Talking: If not for the accents and all the swearing, I would’ve been bored into catatonia. The film centers around the life experience of the four seniors, but it jumps around with maddening ADHD, never spending enough time with any one individual to let you learn much about them or care. I did like the line where Heather asks Donald, “…And when are you going to go get f**ked?” for its utter sauciness. The movie snorted, woke up a little, and then went back to dozing.

Score: 3

Sights: The film itself looks like a made-for-TV movie, but I’m sure they were working with a fairly sparse budget. Almost the entire story takes place in the retirement home, so we don’t get any shots of the Irish countryside, the bustle of the larger cities, or the pastoral folksiness of more rural areas. The only aspect that keeps the movie from being an all-out snoozefest is Atwell, who is so naturally stunning from every angle it’s like a sunrise every time she’s in the shot.

Score: 2

Sounds: Remember those tiny old Casios that would play preset, plinkety-plink tunes, such as “samba” and “waltz?” If so, you have a pretty firm grasp on how this movie sounds. There was one tune in particular, which I came to recognize as the “wait for the shenanigans” song, promising something really wacky and funny on the horizon, and then Donald would call Ellie at 5:30 in the morning and ask for eggs over easy; “wait for the shenanigans” song—and Heather just threw a grape at Ellie; “wait for the shenanigans” song—Georgia asks Ellie to pluck her nose hairs (really). Holy cow, it’s like the boring Olympics and the whole audience is too busy watching the grass grow to stop and cheer.

Score: 1

OVERALL

I was in Dublin when The Wind that Shakes the Barley was released and I know what a huge deal it is for the Irish to produce purely Irish films. There is an enormous amount of pride around films homegrown in Ireland and the majority of Americans can’t relate. When we release movies, there isn’t a swell of: “By Gad, that’s American!” Mostly because we live in a constant state of America the World, and some of us aren’t too sure about all those shady allegations about the supposed “other countries.”
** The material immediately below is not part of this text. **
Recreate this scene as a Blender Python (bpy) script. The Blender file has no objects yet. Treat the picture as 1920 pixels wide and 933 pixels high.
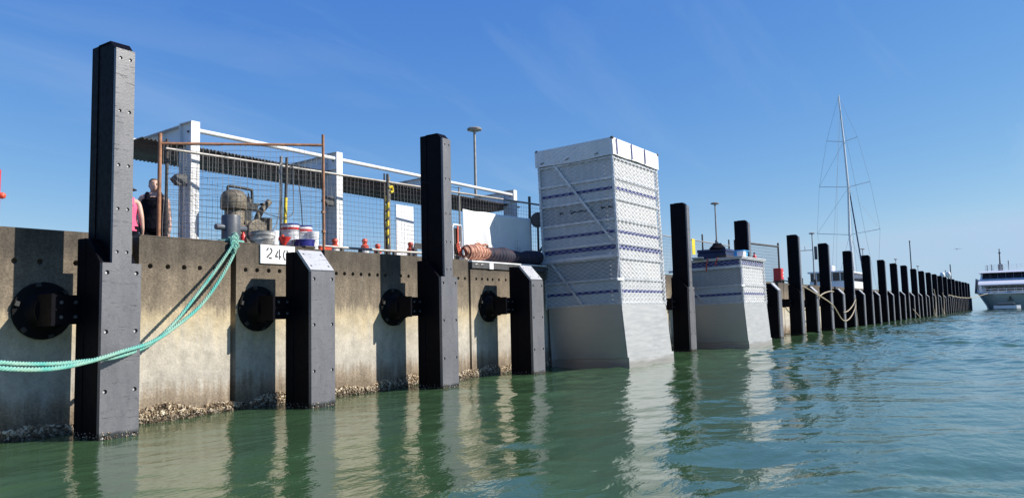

So, I can understand why How About You is probably an object of great love and pride to its country of origin, which is what makes it difficult to cut it down for its boring and uninspired amateurism. Picking on dull American films is easier and more fun, because our film industry is so established, not to mention bloated and vain and belligerent. Finding fault with How About You feels like I’m criticizing someone’s newborn for not being able to compete in a triathlon. At the same time, this sweet and unassuming little film fails to meet any of its own basic objectives. It would be far more insulting to pat the Irish film industry on the head than to just call a spade a spade.